# Rows
◆ ◆ ◆ ◆
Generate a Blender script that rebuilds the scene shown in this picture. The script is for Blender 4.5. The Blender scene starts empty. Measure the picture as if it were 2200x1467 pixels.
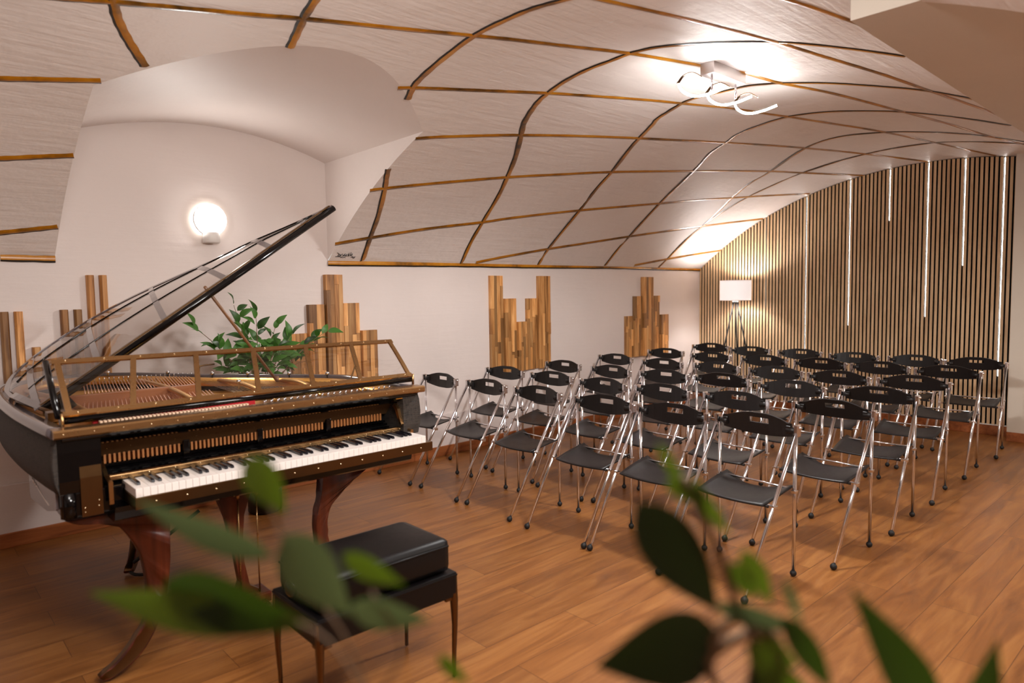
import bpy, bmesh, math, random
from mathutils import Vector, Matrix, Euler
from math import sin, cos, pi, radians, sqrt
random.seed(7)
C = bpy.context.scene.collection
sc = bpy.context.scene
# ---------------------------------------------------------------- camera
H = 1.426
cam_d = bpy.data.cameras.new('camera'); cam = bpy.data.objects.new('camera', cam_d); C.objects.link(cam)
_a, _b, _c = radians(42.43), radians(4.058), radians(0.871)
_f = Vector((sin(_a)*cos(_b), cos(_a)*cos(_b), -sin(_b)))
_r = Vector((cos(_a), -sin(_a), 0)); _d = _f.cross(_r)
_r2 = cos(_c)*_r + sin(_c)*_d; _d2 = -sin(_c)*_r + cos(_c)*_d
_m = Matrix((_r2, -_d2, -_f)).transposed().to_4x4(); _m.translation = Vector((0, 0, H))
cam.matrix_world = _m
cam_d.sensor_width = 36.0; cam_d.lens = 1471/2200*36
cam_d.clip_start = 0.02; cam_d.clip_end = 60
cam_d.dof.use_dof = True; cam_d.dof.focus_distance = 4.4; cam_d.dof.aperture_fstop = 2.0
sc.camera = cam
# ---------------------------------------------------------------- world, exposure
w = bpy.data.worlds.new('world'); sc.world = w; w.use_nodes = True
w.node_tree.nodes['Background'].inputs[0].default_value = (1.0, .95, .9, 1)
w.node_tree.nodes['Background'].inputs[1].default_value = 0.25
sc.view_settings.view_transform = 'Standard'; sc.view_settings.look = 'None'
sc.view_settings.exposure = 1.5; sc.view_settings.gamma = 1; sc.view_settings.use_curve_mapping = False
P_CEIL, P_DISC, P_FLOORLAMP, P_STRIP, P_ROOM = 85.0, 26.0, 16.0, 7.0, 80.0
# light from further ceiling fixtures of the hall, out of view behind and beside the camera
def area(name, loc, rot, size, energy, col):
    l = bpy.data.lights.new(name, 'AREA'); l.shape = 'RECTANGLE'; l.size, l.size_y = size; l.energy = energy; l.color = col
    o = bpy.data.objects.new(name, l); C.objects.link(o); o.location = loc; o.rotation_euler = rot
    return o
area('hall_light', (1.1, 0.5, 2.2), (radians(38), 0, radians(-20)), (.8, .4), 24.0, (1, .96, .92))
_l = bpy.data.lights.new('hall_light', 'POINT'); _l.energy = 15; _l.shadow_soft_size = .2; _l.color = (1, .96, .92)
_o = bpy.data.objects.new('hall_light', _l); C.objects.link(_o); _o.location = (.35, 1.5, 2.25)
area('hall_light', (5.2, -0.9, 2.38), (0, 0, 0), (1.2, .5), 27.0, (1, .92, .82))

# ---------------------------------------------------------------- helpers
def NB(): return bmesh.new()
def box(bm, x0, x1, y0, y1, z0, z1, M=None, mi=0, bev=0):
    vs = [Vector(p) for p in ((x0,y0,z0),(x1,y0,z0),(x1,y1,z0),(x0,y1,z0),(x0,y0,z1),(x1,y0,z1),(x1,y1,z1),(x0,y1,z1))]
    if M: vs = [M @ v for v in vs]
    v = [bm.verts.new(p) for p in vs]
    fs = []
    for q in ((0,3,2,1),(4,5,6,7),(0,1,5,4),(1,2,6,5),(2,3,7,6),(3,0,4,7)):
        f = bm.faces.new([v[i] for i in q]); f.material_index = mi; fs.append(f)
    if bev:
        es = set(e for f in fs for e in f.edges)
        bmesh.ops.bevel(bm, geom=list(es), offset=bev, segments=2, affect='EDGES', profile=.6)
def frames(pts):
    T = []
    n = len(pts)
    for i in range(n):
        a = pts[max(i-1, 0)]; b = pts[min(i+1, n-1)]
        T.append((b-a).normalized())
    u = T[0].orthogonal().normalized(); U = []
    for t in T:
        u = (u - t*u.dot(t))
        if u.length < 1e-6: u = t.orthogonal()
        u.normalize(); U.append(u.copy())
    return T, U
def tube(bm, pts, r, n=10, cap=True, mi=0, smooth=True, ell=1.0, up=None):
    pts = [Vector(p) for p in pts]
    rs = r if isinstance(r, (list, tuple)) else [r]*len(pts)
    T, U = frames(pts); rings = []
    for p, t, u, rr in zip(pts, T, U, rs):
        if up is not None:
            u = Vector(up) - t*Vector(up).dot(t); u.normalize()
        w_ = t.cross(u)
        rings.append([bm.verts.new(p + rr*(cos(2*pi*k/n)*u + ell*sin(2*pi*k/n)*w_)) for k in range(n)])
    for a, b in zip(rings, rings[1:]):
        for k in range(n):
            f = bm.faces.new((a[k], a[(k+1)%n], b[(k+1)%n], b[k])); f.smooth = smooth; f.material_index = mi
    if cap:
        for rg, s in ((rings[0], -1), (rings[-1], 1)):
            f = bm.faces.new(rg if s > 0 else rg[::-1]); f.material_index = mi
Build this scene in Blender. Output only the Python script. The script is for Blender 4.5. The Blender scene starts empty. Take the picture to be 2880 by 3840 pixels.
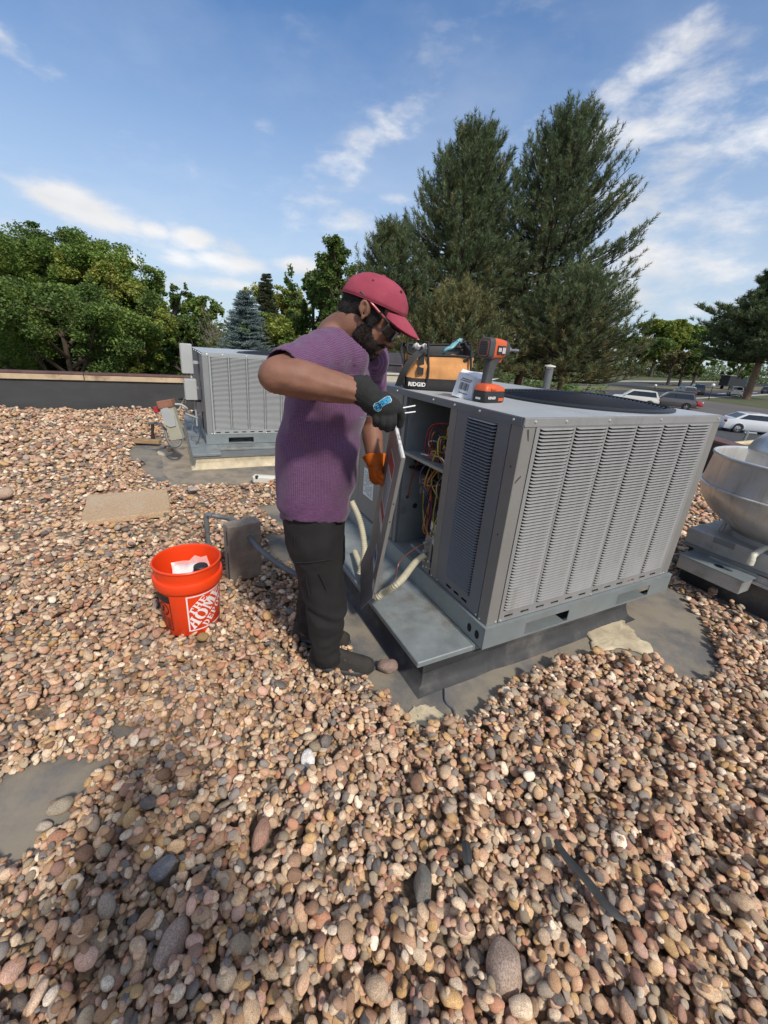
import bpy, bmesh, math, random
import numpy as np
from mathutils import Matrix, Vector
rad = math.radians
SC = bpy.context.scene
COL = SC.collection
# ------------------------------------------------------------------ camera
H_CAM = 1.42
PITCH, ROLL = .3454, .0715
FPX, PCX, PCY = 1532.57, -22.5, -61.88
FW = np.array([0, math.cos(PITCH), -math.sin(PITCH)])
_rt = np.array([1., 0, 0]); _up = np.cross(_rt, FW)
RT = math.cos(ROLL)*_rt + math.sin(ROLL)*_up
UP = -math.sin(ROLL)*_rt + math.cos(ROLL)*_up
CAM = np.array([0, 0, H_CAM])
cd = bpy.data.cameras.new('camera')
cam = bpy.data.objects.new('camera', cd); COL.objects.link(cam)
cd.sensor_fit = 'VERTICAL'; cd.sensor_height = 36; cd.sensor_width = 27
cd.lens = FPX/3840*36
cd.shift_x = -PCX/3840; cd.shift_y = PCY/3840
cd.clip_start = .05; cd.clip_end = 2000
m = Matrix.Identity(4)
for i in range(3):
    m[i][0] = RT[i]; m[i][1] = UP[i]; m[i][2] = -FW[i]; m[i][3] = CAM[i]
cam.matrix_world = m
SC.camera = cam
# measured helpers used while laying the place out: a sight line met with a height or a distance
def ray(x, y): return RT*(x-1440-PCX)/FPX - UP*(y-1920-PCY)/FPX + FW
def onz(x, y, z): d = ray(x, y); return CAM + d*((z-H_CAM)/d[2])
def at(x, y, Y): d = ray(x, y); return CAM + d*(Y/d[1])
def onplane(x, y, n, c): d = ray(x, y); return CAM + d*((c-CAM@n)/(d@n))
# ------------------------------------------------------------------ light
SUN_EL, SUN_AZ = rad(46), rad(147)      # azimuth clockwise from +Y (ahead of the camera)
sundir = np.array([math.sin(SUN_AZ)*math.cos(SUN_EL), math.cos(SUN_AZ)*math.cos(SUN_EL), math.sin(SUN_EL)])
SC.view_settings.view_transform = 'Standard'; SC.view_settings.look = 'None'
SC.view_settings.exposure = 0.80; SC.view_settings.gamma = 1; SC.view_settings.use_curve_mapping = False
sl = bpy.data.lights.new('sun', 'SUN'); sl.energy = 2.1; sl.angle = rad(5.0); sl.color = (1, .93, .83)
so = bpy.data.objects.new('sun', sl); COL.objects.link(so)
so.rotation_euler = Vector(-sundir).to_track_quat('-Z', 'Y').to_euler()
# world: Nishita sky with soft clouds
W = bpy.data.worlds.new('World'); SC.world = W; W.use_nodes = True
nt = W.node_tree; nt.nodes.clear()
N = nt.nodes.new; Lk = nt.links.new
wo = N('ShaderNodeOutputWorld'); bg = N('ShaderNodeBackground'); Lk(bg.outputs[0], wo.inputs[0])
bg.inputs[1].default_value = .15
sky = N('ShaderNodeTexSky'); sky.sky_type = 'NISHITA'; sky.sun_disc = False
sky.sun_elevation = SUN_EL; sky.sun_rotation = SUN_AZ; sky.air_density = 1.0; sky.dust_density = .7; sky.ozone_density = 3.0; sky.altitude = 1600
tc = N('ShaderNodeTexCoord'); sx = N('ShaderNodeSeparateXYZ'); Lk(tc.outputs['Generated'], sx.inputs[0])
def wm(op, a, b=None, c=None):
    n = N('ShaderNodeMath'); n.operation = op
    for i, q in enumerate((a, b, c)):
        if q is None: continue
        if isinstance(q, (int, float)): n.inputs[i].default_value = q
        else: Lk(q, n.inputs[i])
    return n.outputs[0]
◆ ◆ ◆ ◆
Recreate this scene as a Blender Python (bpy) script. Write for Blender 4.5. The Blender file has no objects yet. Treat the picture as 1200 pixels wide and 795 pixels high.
◆ ◆ ◆ ◆
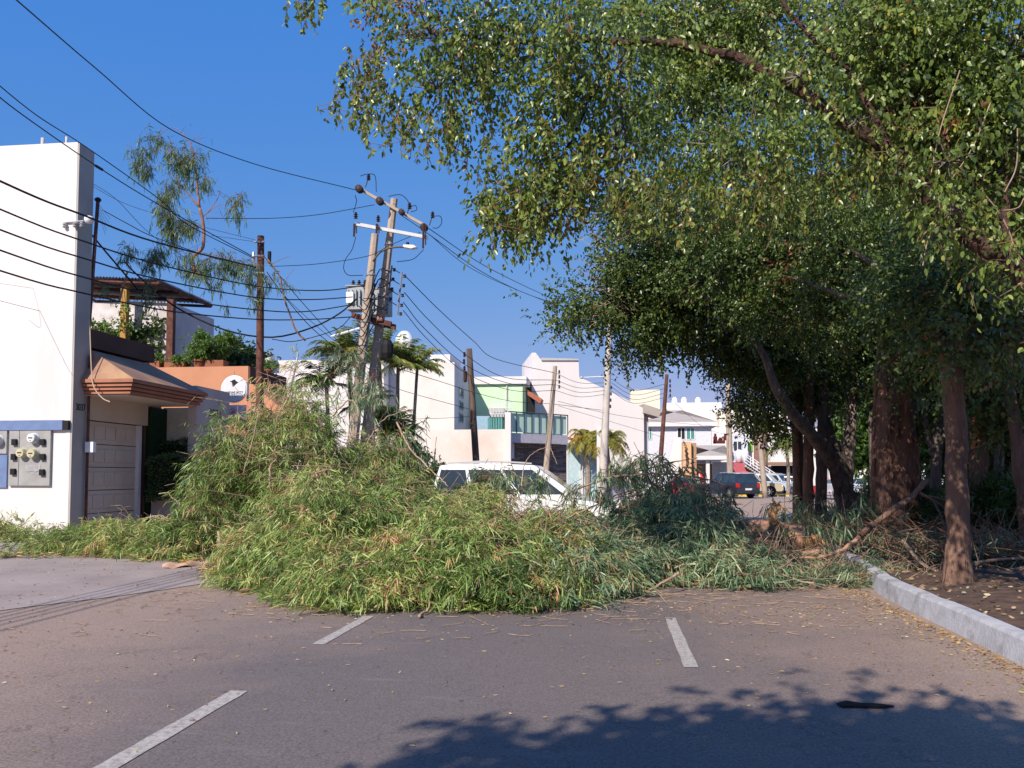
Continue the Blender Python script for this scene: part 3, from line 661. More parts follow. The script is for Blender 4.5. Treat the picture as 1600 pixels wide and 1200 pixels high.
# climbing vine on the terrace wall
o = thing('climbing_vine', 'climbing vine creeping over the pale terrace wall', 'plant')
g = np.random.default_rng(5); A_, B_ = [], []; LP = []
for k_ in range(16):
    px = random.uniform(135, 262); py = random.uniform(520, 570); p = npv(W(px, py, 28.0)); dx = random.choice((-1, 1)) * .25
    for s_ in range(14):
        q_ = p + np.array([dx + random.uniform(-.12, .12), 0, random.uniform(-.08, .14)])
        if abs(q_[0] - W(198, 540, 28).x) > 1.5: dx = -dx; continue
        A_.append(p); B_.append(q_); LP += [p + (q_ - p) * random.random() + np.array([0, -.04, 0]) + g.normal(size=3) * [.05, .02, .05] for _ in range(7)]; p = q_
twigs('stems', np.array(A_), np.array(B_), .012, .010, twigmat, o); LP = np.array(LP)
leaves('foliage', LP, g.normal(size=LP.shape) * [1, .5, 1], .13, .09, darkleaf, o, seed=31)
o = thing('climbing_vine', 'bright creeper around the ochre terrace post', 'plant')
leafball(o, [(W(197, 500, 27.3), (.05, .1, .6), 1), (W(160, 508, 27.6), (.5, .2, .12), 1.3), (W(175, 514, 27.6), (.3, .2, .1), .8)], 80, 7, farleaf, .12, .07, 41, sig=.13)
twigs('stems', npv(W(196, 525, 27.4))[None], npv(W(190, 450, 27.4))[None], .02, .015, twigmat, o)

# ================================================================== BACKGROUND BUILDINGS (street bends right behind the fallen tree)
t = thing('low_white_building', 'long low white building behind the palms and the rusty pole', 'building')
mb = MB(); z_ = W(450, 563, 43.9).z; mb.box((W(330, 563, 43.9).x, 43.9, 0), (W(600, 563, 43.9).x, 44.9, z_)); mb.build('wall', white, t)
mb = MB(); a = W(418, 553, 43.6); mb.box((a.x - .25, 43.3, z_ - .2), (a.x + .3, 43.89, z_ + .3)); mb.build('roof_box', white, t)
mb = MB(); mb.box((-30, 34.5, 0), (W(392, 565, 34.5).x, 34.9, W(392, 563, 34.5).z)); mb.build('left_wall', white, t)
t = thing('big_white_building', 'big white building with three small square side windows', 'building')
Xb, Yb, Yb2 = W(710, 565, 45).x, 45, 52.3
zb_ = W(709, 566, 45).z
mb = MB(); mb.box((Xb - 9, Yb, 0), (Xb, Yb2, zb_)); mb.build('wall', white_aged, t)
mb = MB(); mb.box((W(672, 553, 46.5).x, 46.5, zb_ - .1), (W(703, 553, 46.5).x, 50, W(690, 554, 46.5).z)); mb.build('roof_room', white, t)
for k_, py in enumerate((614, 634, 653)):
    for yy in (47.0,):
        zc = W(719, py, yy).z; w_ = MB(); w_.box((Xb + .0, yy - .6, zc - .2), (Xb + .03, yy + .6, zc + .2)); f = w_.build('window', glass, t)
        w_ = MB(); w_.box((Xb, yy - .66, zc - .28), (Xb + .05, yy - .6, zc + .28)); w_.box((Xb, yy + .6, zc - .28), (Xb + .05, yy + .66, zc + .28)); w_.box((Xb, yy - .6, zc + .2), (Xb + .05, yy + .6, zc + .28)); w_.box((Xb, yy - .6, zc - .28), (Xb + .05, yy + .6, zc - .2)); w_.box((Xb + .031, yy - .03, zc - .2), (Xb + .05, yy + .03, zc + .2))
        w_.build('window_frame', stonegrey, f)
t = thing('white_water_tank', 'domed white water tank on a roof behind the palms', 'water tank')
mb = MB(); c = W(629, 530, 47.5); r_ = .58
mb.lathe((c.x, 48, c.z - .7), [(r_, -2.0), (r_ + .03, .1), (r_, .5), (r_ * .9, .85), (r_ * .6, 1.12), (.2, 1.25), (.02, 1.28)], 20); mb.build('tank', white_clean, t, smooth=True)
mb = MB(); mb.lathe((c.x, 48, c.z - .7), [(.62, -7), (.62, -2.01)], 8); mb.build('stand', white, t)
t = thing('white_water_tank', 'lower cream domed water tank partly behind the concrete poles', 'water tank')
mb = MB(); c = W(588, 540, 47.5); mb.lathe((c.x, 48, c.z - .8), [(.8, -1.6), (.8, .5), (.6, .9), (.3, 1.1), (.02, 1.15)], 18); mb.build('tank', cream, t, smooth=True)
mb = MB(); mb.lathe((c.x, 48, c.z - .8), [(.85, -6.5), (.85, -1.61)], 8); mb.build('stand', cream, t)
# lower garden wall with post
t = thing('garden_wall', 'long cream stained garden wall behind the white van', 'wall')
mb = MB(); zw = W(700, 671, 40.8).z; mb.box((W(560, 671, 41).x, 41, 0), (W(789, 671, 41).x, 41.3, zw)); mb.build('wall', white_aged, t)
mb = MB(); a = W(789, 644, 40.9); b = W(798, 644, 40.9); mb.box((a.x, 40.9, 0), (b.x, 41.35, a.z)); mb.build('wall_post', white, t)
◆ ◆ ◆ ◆
# Directions
Extract every line above containing the word "starts".

# Answer to this exercise
Generate a Blender script that rebuilds the scene shown in this picture. The script is for Blender 4.5. The Blender scene starts empty. Measure the picture as if it were 2200x1467 pixels.
Build this scene in Blender. Output only the Python script. The script is for Blender 4.5. The Blender scene starts empty. Take the picture to be 2880 by 3840 pixels.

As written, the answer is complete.